__Supplied data__.

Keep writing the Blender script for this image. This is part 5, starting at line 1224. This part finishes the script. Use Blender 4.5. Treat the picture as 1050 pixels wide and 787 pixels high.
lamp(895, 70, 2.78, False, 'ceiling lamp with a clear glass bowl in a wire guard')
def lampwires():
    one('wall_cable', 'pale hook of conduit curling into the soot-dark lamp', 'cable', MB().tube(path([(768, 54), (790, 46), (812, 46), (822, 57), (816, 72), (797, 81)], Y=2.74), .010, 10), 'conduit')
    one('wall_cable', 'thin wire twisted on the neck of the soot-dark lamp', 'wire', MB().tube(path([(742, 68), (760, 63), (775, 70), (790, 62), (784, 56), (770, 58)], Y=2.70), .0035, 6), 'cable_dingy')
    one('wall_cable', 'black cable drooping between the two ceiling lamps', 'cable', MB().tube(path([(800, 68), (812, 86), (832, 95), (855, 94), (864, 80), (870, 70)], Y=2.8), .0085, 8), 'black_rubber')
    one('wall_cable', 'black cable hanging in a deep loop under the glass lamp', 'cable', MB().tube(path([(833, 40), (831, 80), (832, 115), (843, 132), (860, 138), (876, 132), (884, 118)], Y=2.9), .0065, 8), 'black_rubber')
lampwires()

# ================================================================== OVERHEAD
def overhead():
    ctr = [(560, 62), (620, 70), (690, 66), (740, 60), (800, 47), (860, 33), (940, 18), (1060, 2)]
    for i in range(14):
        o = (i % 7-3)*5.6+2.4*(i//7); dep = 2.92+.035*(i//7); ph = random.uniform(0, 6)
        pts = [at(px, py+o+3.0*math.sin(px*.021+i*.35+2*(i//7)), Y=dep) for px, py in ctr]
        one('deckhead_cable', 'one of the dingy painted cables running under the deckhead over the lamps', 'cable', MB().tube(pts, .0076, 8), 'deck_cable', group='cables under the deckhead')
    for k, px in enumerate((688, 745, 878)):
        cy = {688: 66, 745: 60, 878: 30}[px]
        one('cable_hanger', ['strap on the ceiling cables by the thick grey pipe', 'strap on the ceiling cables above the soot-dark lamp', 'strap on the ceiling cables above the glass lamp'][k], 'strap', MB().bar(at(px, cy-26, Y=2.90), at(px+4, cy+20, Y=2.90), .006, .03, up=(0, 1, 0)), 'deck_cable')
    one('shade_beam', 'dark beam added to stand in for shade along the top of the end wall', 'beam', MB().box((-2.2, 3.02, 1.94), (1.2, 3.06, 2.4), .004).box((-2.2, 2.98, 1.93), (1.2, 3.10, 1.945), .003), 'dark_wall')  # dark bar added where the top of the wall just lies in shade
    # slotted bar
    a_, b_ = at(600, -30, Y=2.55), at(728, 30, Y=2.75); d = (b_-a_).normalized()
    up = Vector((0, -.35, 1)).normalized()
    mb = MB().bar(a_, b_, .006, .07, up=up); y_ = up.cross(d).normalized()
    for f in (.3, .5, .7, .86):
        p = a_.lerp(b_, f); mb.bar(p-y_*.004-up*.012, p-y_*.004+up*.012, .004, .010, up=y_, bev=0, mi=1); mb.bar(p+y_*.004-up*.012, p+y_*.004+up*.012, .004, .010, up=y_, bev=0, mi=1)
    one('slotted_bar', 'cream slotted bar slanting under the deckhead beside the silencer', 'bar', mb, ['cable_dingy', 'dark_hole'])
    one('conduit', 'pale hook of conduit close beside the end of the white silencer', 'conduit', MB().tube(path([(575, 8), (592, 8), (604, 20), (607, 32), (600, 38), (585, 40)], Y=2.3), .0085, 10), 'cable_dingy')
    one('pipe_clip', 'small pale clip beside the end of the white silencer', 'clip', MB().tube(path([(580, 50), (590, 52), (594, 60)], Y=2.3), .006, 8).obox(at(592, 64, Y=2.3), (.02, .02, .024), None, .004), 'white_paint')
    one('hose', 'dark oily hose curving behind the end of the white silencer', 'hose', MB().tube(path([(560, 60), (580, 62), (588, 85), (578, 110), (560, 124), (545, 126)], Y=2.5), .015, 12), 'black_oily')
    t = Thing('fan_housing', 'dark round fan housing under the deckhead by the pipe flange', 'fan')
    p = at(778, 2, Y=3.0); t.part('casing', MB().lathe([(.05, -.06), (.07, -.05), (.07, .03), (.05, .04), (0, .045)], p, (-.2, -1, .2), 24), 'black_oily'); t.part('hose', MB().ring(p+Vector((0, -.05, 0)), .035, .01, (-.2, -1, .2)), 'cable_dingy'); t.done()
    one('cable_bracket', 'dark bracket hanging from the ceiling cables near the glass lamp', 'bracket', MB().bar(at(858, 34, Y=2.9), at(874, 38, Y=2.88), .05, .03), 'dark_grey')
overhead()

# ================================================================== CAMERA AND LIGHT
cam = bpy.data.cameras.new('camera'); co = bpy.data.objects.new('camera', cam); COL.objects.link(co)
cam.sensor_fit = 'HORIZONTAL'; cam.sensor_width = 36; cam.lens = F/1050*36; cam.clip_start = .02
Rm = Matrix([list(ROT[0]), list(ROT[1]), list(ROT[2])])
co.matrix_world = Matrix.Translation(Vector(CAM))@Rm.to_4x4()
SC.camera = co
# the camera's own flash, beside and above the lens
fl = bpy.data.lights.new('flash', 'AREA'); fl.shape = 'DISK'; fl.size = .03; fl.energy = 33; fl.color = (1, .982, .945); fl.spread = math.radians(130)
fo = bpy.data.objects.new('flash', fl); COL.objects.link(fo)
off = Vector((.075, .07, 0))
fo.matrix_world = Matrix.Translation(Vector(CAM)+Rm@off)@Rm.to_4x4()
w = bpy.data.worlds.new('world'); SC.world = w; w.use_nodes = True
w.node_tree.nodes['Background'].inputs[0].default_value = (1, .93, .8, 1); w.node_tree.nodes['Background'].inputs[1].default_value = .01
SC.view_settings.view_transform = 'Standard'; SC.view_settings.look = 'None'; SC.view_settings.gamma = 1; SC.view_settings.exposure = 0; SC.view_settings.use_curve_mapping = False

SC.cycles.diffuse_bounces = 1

__Exercise instructions__.
Set down the listing in full, keeping every word exactly as it is.

__Worked solution__.
Keep writing the Blender script for this image. This is part 5, starting at line 1224. This part finishes the script. Use Blender 4.5. Treat the picture as 1050 pixels wide and 787 pixels high.
lamp(895, 70, 2.78, False, 'ceiling lamp with a clear glass bowl in a wire guard')
def lampwires():
    one('wall_cable', 'pale hook of conduit curling into the soot-dark lamp', 'cable', MB().tube(path([(768, 54), (790, 46), (812, 46), (822, 57), (816, 72), (797, 81)], Y=2.74), .010, 10), 'conduit')
    one('wall_cable', 'thin wire twisted on the neck of the soot-dark lamp', 'wire', MB().tube(path([(742, 68), (760, 63), (775, 70), (790, 62), (784, 56), (770, 58)], Y=2.70), .0035, 6), 'cable_dingy')
    one('wall_cable', 'black cable drooping between the two ceiling lamps', 'cable', MB().tube(path([(800, 68), (812, 86), (832, 95), (855, 94), (864, 80), (870, 70)], Y=2.8), .0085, 8), 'black_rubber')
    one('wall_cable', 'black cable hanging in a deep loop under the glass lamp', 'cable', MB().tube(path([(833, 40), (831, 80), (832, 115), (843, 132), (860, 138), (876, 132), (884, 118)], Y=2.9), .0065, 8), 'black_rubber')
lampwires()

# ================================================================== OVERHEAD
def overhead():
    ctr = [(560, 62), (620, 70), (690, 66), (740, 60), (800, 47), (860, 33), (940, 18), (1060, 2)]
    for i in range(14):
        o = (i % 7-3)*5.6+2.4*(i//7); dep = 2.92+.035*(i//7); ph = random.uniform(0, 6)
        pts = [at(px, py+o+3.0*math.sin(px*.021+i*.35+2*(i//7)), Y=dep) for px, py in ctr]
        one('deckhead_cable', 'one of the dingy painted cables running under the deckhead over the lamps', 'cable', MB().tube(pts, .0076, 8), 'deck_cable', group='cables under the deckhead')
    for k, px in enumerate((688, 745, 878)):
        cy = {688: 66, 745: 60, 878: 30}[px]
        one('cable_hanger', ['strap on the ceiling cables by the thick grey pipe', 'strap on the ceiling cables above the soot-dark lamp', 'strap on the ceiling cables above the glass lamp'][k], 'strap', MB().bar(at(px, cy-26, Y=2.90), at(px+4, cy+20, Y=2.90), .006, .03, up=(0, 1, 0)), 'deck_cable')
    one('shade_beam', 'dark beam added to stand in for shade along the top of the end wall', 'beam', MB().box((-2.2, 3.02, 1.94), (1.2, 3.06, 2.4), .004).box((-2.2, 2.98, 1.93), (1.2, 3.10, 1.945), .003), 'dark_wall')  # dark bar added where the top of the wall just lies in shade
    # slotted bar
    a_, b_ = at(600, -30, Y=2.55), at(728, 30, Y=2.75); d = (b_-a_).normalized()
    up = Vector((0, -.35, 1)).normalized()
    mb = MB().bar(a_, b_, .006, .07, up=up); y_ = up.cross(d).normalized()
    for f in (.3, .5, .7, .86):
        p = a_.lerp(b_, f); mb.bar(p-y_*.004-up*.012, p-y_*.004+up*.012, .004, .010, up=y_, bev=0, mi=1); mb.bar(p+y_*.004-up*.012, p+y_*.004+up*.012, .004, .010, up=y_, bev=0, mi=1)
    one('slotted_bar', 'cream slotted bar slanting under the deckhead beside the silencer', 'bar', mb, ['cable_dingy', 'dark_hole'])
    one('conduit', 'pale hook of conduit close beside the end of the white silencer', 'conduit', MB().tube(path([(575, 8), (592, 8), (604, 20), (607, 32), (600, 38), (585, 40)], Y=2.3), .0085, 10), 'cable_dingy')
    one('pipe_clip', 'small pale clip beside the end of the white silencer', 'clip', MB().tube(path([(580, 50), (590, 52), (594, 60)], Y=2.3), .006, 8).obox(at(592, 64, Y=2.3), (.02, .02, .024), None, .004), 'white_paint')
    one('hose', 'dark oily hose curving behind the end of the white silencer', 'hose', MB().tube(path([(560, 60), (580, 62), (588, 85), (578, 110), (560, 124), (545, 126)], Y=2.5), .015, 12), 'black_oily')
    t = Thing('fan_housing', 'dark round fan housing under the deckhead by the pipe flange', 'fan')
    p = at(778, 2, Y=3.0); t.part('casing', MB().lathe([(.05, -.06), (.07, -.05), (.07, .03), (.05, .04), (0, .045)], p, (-.2, -1, .2), 24), 'black_oily'); t.part('hose', MB().ring(p+Vector((0, -.05, 0)), .035, .01, (-.2, -1, .2)), 'cable_dingy'); t.done()
    one('cable_bracket', 'dark bracket hanging from the ceiling cables near the glass lamp', 'bracket', MB().bar(at(858, 34, Y=2.9), at(874, 38, Y=2.88), .05, .03), 'dark_grey')
overhead()

# ================================================================== CAMERA AND LIGHT
cam = bpy.data.cameras.new('camera'); co = bpy.data.objects.new('camera', cam); COL.objects.link(co)
cam.sensor_fit = 'HORIZONTAL'; cam.sensor_width = 36; cam.lens = F/1050*36; cam.clip_start = .02
Rm = Matrix([list(ROT[0]), list(ROT[1]), list(ROT[2])])
co.matrix_world = Matrix.Translation(Vector(CAM))@Rm.to_4x4()
SC.camera = co
# the camera's own flash, beside and above the lens
fl = bpy.data.lights.new('flash', 'AREA'); fl.shape = 'DISK'; fl.size = .03; fl.energy = 33; fl.color = (1, .982, .945); fl.spread = math.radians(130)
fo = bpy.data.objects.new('flash', fl); COL.objects.link(fo)
off = Vector((.075, .07, 0))
fo.matrix_world = Matrix.Translation(Vector(CAM)+Rm@off)@Rm.to_4x4()
w = bpy.data.worlds.new('world'); SC.world = w; w.use_nodes = True
w.node_tree.nodes['Background'].inputs[0].default_value = (1, .93, .8, 1); w.node_tree.nodes['Background'].inputs[1].default_value = .01
SC.view_settings.view_transform = 'Standard'; SC.view_settings.look = 'None'; SC.view_settings.gamma = 1; SC.view_settings.exposure = 0; SC.view_settings.use_curve_mapping = False

SC.cycles.diffuse_bounces = 1